If you have been following along, Kansas first passed a law requiring proof of citizenship for voter registration. But federal law requires states to accept the federal voter registration form for federal elections, and the Supreme Court ruled that states cannot require proof of citizenship to vote using the federal form.

Kansas weaseled around this requirement by accepting the federal form, but only for federal elections. If the voter wants to vote in state elections, then they have to use a separate form (which of course requires proof of citizenship, such as a birth certificate).

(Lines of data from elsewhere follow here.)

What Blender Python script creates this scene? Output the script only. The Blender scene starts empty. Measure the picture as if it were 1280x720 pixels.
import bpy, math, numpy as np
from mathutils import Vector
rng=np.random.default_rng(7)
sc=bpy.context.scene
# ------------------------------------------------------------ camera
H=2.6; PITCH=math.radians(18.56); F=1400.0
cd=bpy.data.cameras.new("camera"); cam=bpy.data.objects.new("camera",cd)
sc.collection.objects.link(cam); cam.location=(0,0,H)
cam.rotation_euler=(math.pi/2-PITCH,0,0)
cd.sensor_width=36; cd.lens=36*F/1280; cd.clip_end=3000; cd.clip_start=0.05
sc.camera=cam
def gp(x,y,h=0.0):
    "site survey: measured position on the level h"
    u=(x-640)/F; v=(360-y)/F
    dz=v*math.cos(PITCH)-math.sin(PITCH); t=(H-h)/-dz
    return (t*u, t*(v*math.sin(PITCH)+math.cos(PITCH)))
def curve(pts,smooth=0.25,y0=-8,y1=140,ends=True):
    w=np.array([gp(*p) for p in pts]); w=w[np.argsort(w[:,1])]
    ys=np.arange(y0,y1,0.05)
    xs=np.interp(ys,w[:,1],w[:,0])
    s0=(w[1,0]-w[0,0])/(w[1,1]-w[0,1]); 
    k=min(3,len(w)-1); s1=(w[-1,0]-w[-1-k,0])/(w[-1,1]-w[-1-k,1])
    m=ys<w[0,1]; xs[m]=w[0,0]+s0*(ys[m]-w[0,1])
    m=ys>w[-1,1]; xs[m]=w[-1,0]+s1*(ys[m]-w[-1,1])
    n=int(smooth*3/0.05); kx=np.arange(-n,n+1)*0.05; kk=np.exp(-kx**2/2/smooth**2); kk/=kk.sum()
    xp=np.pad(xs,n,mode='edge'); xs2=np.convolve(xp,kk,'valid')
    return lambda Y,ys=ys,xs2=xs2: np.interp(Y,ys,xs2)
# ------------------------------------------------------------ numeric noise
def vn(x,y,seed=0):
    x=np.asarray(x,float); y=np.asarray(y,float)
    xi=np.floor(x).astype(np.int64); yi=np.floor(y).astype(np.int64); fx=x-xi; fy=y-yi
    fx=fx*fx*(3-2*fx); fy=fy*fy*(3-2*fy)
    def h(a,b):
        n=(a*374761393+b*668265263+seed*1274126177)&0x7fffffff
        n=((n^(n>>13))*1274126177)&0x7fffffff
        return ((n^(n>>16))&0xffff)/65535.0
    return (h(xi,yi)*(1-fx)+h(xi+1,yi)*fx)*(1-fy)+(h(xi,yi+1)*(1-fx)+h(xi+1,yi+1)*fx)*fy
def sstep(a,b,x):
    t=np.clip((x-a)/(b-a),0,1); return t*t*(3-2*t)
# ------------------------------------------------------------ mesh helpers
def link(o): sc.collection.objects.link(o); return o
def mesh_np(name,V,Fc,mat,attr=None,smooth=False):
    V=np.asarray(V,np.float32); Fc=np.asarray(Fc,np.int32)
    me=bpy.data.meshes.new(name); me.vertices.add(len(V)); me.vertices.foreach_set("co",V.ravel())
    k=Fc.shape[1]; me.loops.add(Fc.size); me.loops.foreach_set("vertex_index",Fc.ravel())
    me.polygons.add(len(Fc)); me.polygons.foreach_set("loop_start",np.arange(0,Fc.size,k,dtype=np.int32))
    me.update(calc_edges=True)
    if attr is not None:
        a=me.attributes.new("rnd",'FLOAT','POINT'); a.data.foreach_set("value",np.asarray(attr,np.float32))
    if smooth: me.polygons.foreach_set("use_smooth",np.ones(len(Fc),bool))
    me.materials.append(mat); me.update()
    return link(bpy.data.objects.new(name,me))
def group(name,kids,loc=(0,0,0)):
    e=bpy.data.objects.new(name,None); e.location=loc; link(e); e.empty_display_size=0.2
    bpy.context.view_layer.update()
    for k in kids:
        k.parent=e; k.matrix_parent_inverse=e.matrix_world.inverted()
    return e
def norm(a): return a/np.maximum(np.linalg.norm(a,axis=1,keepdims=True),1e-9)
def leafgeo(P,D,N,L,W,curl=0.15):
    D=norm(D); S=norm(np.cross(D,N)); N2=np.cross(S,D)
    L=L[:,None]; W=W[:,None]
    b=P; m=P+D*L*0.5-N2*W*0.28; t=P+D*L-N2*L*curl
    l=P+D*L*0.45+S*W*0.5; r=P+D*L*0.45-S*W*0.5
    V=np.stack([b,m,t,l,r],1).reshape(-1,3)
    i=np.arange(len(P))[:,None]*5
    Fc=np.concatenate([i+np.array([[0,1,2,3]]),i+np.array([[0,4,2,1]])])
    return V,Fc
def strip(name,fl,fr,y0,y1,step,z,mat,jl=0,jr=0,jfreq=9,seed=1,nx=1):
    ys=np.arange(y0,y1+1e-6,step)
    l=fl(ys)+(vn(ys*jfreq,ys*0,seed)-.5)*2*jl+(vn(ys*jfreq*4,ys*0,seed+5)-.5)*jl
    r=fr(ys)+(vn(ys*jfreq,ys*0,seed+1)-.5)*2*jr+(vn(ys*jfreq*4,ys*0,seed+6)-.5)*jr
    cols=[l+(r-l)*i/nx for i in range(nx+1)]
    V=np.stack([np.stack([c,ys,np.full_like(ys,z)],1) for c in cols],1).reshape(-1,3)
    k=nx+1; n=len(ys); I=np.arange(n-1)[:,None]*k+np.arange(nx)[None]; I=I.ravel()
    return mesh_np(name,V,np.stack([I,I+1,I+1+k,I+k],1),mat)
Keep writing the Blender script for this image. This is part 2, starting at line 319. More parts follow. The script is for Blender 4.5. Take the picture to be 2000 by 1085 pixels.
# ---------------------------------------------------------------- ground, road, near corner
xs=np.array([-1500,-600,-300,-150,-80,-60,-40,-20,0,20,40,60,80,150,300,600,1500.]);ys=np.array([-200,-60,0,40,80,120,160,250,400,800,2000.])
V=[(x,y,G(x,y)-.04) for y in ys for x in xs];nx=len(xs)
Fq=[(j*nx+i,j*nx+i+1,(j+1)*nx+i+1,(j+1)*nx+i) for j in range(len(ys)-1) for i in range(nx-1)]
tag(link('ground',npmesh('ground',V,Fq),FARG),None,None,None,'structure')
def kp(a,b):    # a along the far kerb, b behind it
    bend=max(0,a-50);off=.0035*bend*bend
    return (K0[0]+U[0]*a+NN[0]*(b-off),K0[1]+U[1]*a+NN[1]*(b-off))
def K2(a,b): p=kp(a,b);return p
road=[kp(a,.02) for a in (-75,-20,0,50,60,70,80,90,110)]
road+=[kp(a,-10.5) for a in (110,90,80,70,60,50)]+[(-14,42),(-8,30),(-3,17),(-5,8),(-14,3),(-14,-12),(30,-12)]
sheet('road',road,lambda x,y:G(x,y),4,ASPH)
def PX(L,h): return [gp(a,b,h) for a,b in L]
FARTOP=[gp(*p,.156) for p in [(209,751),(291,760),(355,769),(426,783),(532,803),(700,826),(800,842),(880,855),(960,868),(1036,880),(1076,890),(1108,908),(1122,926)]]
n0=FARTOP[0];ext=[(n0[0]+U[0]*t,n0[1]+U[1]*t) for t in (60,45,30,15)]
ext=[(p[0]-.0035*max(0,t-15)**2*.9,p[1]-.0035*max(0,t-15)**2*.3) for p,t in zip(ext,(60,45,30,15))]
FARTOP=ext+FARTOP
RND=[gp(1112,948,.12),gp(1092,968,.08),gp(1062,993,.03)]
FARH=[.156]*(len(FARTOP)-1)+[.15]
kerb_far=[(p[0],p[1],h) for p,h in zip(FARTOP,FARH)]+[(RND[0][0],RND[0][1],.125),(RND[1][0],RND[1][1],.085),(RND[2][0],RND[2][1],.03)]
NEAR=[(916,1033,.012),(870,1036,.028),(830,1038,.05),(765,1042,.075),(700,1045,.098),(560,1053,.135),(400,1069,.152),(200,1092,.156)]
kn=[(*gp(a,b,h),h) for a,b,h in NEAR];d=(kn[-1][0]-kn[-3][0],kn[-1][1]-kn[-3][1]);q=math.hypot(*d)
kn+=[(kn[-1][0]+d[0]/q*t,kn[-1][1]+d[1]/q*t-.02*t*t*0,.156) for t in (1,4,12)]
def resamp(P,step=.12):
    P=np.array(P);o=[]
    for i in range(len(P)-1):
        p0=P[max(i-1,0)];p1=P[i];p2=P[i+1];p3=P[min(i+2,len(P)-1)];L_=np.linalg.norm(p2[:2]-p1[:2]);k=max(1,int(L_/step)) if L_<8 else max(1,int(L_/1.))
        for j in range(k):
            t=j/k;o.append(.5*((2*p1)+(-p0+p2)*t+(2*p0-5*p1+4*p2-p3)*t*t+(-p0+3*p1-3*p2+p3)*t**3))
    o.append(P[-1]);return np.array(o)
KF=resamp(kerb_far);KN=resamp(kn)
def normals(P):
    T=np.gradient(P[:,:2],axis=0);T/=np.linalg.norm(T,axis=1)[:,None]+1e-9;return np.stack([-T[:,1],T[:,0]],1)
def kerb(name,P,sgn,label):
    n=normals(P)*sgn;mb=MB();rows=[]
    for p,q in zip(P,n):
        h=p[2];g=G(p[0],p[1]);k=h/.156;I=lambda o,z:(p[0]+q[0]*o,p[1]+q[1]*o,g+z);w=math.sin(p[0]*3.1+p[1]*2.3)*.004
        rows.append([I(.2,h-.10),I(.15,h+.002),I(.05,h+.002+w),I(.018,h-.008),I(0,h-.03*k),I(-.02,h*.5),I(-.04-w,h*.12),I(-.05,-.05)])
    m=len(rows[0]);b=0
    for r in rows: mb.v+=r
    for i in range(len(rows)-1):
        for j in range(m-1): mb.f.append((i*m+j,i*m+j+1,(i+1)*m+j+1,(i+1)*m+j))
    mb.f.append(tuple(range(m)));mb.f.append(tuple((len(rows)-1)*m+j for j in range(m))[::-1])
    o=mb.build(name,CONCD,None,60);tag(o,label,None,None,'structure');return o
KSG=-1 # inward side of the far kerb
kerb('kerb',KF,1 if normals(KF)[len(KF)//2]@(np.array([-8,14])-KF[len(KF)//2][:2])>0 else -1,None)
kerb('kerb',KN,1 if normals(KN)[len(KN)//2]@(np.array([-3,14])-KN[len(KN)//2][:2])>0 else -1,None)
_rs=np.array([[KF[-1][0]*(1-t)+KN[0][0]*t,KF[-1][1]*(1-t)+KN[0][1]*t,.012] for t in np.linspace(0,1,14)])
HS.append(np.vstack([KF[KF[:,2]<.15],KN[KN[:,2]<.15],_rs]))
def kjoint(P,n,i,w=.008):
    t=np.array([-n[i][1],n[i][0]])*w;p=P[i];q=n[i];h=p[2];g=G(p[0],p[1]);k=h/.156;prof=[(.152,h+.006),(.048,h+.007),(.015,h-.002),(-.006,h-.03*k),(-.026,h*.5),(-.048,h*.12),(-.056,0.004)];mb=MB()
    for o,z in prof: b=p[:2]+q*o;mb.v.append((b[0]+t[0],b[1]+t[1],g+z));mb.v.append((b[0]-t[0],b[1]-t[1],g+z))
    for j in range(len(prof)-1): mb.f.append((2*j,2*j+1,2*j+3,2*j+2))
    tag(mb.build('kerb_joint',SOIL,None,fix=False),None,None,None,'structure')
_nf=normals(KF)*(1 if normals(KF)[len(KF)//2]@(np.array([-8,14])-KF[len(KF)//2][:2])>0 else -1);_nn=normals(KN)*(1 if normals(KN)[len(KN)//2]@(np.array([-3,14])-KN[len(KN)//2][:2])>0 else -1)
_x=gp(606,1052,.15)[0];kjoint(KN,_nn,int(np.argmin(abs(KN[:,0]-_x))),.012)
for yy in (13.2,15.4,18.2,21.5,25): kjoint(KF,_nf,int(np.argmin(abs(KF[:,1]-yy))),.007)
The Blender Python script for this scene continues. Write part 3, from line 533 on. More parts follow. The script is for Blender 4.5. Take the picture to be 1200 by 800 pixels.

Then things got hypocritical. Kansas filed a lawsuit claiming that their registration system with two different forms – the state one requiring proof of citizenship and the federal one not – which they themselves had created, was too complicated, and the federal government should allow them to require proof of citizenship for all elections. This went all the way to the Supreme Court, which turned them down.

Kansas then created a website that allows anyone (you don’t have to be a resident of Kansas, or even the US) to report incidents of voter fraud. The website has a long list of the kinds of voter fraud that anyone can report, except that it doesn’t have a way to report the only kind of voter fraud that has actually happened on a regular basis in Kansas. Like the time in 2010 when voters in Kansas received an automated phone call telling them that they needed proof of home ownership in order to vote, and then reminded them to vote — on the day after the actual election. Other similar schemes have used official looking forms that tell people where to vote, and send them to the wrong place.

But here’s the punchline. Not too long ago, mathematician Beth Clarkson at Wichita State University found significant evidence that actual vote results had been tampered with in the last state election. You could be excused if you thought the state would want to investigate this. Luckily for Clarkson, one county had voting machines that print a paper trail of the votes (without identifying the voter). These could easily be used to verify whether fraud had been committed, but the county (and state) blocked her. So she filed a lawsuit to allow her to conduct an audit. Under state law, election officials have 30 days to respond to such a lawsuit, but neither the county election commissioner nor the secretary of state responded, later saying that they weren’t aware that they had received any summons.

And that’s how Kansas protects the sanctity of the vote. Laws that make it harder for minorities to vote, they fight like crazy to enforce those. Actual and extremely likely widespread election fraud, they fight like crazy to avoid any investigation.



  1. Michael wrote:

    It’s several years old now, but I recommend the documentary Hacking Democracy if you get a chance. It primarily focuses on the work of Black Box Voting. The kicker at the end is a demo of an exploit to a Diebold machine that could not be detected. Pretty frightening stuff.

    Wednesday, August 12, 2015 at 9:23 am | Permalink
  2. John wrote:

    Kansas is an excellent object lesson to the rest of us in many ways, and we should be paying close attention.